Exercise instructions:
Would you write out the listing verbatim and skip every picture in it?
* BEGIN Raw data *
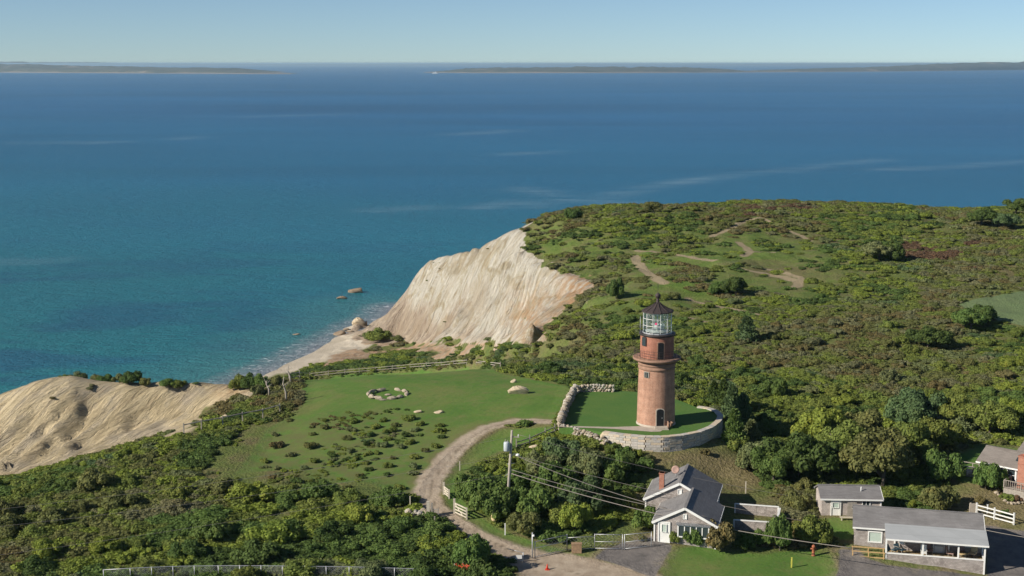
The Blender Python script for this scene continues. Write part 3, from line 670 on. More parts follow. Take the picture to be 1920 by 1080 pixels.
# ------------------------------------------------------------------ lighthouse
LP = P(1229.5, 793, YARD_Z); 
lh = empty('lighthouse', LP, 'tall red brick lighthouse with glass lantern on the walled round lawn', 'lighthouse')
NS = 64
MB().lathe([(2.34, -.6), (2.34, .12), (2.27, .2), (2.27, .22)], NS).obj('plinth', M['concrete'], lh)
MB().lathe([(2.27, .2), (2.235, 2.0), (2.18, 4.4), (2.11, 6.75)], NS, cap=False).obj('tower_shaft', M['tower'], lh)
MB().lathe([(2.10, 6.7), (2.20, 6.74), (2.20, 7.0), (2.13, 7.05), (2.13, 7.2), (2.22, 7.25), (2.22, 7.42), (2.14, 7.46), (2.14, 7.6)], NS).obj('cornice', M['brownstone'], lh)
MB().lathe([(2.14, 7.58), (2.45, 7.66), (2.80, 7.86), (2.84, 7.9), (2.84, 8.1), (2.78, 8.12), (0.1, 8.14)], NS).obj('gallery_deck', M['brownstone'], lh)
MB().lathe([(2.0, 8.14), (1.97, 10.82)], NS, cap=False).obj('watch_room', M['tower_red'], lh)
MB().lathe([(1.97, 10.72), (2.16, 10.80), (2.16, 10.98), (2.10, 11.0), (.1, 11.02)], NS).obj('lantern_deck', M['dark'], lh)
rl = MB(); n_ = 28
for zz in (8.55, 8.85, 9.15):
    ring = [(2.72 * math.cos(2 * math.pi * i / 48), 2.72 * math.sin(2 * math.pi * i / 48), zz) for i in range(49)]; rl.tube(ring, .022, 4)
rail = rl.obj('gallery_railing', M['iron'], lh)
for i in range(n_):
    a = 2 * math.pi * i / n_; MB().box((2.72 * math.cos(a), 2.72 * math.sin(a), 8.64), (.035, .035, 1.02)).obj('baluster', M['iron'], rail)
def on_cyl(ang_deg, r): a = R(-90 + ang_deg); return Matrix.Translation((r * math.cos(a), r * math.sin(a), 0)) @ Matrix.Rotation(a + R(90), 4, 'Z')
def arch(w, h, d, z0, rise=.18):
    vs = []; fr_ = [(-w / 2, 0), (w / 2, 0)] + [(w / 2 * math.cos(t * math.pi / 6), h - rise + rise * math.sin(t * math.pi / 6)) for t in range(7)]
    k = len(fr_)
    for y in (-d / 2, d / 2):
        for x, z in fr_: vs.append((x, y, z0 + z))
    return vs, [tuple(range(k)), tuple(range(2 * k - 1, k - 1, -1))] + [((i + 1) % k, i, k + i, k + (i + 1) % k) for i in range(k)]
def curved_opening(name, ang, r, w, h, z0, rise=.15, frame=M['brownstone'], fill=M['doorway']):
    T = on_cyl(ang, r)
    d = MB(); v_, f_ = arch(w + .20, h + .12, .30, z0, rise + .02); d.add(v_, f_, T); o = d.obj(name, frame, lh)
    d = MB(); v_, f_ = arch(w, h, .34, z0 + .03, rise); d.add(v_, f_, T); q = d.obj('recess' if name.endswith('frame') else 'leaf', fill, o)
    return o, T
door, T = curved_opening('door', 6.5, 2.18, .82, 2.0, .22, .22, M['concrete'])
MB().box((.22, -.20, 1.2), (.06, .06, .16), T).obj('handle', M['metal'], door)
door2, T = curved_opening('door', 6.5, 1.93, .66, 1.95, 8.17, .10, M['brownstone'])
wnd, T = curved_opening('window', -54, 1.92, .50, .95, 9.62, .06, M['dark'], M['glass'])
wnd, T = curved_opening('window', -39, 2.04, .50, .62, 5.9, .02, M['weathered'], M['glass'])
MB().box((0, -.2, 6.22), (.05, .04, .6), T).obj('muntin', M['weathered'], wnd)
# entrance steps and flared wing walls
MB().box((0.35, -2.65, .08), (1.5, 1.0, .3)).box((0.35, -3.05, .0), (1.7, .5, .2)).obj('steps', M['concrete'], lh)
MB().beam((1.15, -2.2, .5), (1.25, -2.85, .35), .12, .7).beam((1.5, -1.75, .45), (1.75, -2.15, .35), .12, .6).obj('stair_wall', M['brownstone'], lh)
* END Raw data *
Solution for this exercise:
The Blender Python script for this scene continues. Write part 3, from line 670 on. More parts follow. Take the picture to be 1920 by 1080 pixels.
# ------------------------------------------------------------------ lighthouse
LP = P(1229.5, 793, YARD_Z); 
lh = empty('lighthouse', LP, 'tall red brick lighthouse with glass lantern on the walled round lawn', 'lighthouse')
NS = 64
MB().lathe([(2.34, -.6), (2.34, .12), (2.27, .2), (2.27, .22)], NS).obj('plinth', M['concrete'], lh)
MB().lathe([(2.27, .2), (2.235, 2.0), (2.18, 4.4), (2.11, 6.75)], NS, cap=False).obj('tower_shaft', M['tower'], lh)
MB().lathe([(2.10, 6.7), (2.20, 6.74), (2.20, 7.0), (2.13, 7.05), (2.13, 7.2), (2.22, 7.25), (2.22, 7.42), (2.14, 7.46), (2.14, 7.6)], NS).obj('cornice', M['brownstone'], lh)
MB().lathe([(2.14, 7.58), (2.45, 7.66), (2.80, 7.86), (2.84, 7.9), (2.84, 8.1), (2.78, 8.12), (0.1, 8.14)], NS).obj('gallery_deck', M['brownstone'], lh)
MB().lathe([(2.0, 8.14), (1.97, 10.82)], NS, cap=False).obj('watch_room', M['tower_red'], lh)
MB().lathe([(1.97, 10.72), (2.16, 10.80), (2.16, 10.98), (2.10, 11.0), (.1, 11.02)], NS).obj('lantern_deck', M['dark'], lh)
rl = MB(); n_ = 28
for zz in (8.55, 8.85, 9.15):
    ring = [(2.72 * math.cos(2 * math.pi * i / 48), 2.72 * math.sin(2 * math.pi * i / 48), zz) for i in range(49)]; rl.tube(ring, .022, 4)
rail = rl.obj('gallery_railing', M['iron'], lh)
for i in range(n_):
    a = 2 * math.pi * i / n_; MB().box((2.72 * math.cos(a), 2.72 * math.sin(a), 8.64), (.035, .035, 1.02)).obj('baluster', M['iron'], rail)
def on_cyl(ang_deg, r): a = R(-90 + ang_deg); return Matrix.Translation((r * math.cos(a), r * math.sin(a), 0)) @ Matrix.Rotation(a + R(90), 4, 'Z')
def arch(w, h, d, z0, rise=.18):
    vs = []; fr_ = [(-w / 2, 0), (w / 2, 0)] + [(w / 2 * math.cos(t * math.pi / 6), h - rise + rise * math.sin(t * math.pi / 6)) for t in range(7)]
    k = len(fr_)
    for y in (-d / 2, d / 2):
        for x, z in fr_: vs.append((x, y, z0 + z))
    return vs, [tuple(range(k)), tuple(range(2 * k - 1, k - 1, -1))] + [((i + 1) % k, i, k + i, k + (i + 1) % k) for i in range(k)]
def curved_opening(name, ang, r, w, h, z0, rise=.15, frame=M['brownstone'], fill=M['doorway']):
    T = on_cyl(ang, r)
    d = MB(); v_, f_ = arch(w + .20, h + .12, .30, z0, rise + .02); d.add(v_, f_, T); o = d.obj(name, frame, lh)
    d = MB(); v_, f_ = arch(w, h, .34, z0 + .03, rise); d.add(v_, f_, T); q = d.obj('recess' if name.endswith('frame') else 'leaf', fill, o)
    return o, T
door, T = curved_opening('door', 6.5, 2.18, .82, 2.0, .22, .22, M['concrete'])
MB().box((.22, -.20, 1.2), (.06, .06, .16), T).obj('handle', M['metal'], door)
door2, T = curved_opening('door', 6.5, 1.93, .66, 1.95, 8.17, .10, M['brownstone'])
wnd, T = curved_opening('window', -54, 1.92, .50, .95, 9.62, .06, M['dark'], M['glass'])
wnd, T = curved_opening('window', -39, 2.04, .50, .62, 5.9, .02, M['weathered'], M['glass'])
MB().box((0, -.2, 6.22), (.05, .04, .6), T).obj('muntin', M['weathered'], wnd)
# entrance steps and flared wing walls
MB().box((0.35, -2.65, .08), (1.5, 1.0, .3)).box((0.35, -3.05, .0), (1.7, .5, .2)).obj('steps', M['concrete'], lh)
MB().beam((1.15, -2.2, .5), (1.25, -2.85, .35), .12, .7).beam((1.5, -1.75, .45), (1.75, -2.15, .35), .12, .6).obj('stair_wall', M['brownstone'], lh)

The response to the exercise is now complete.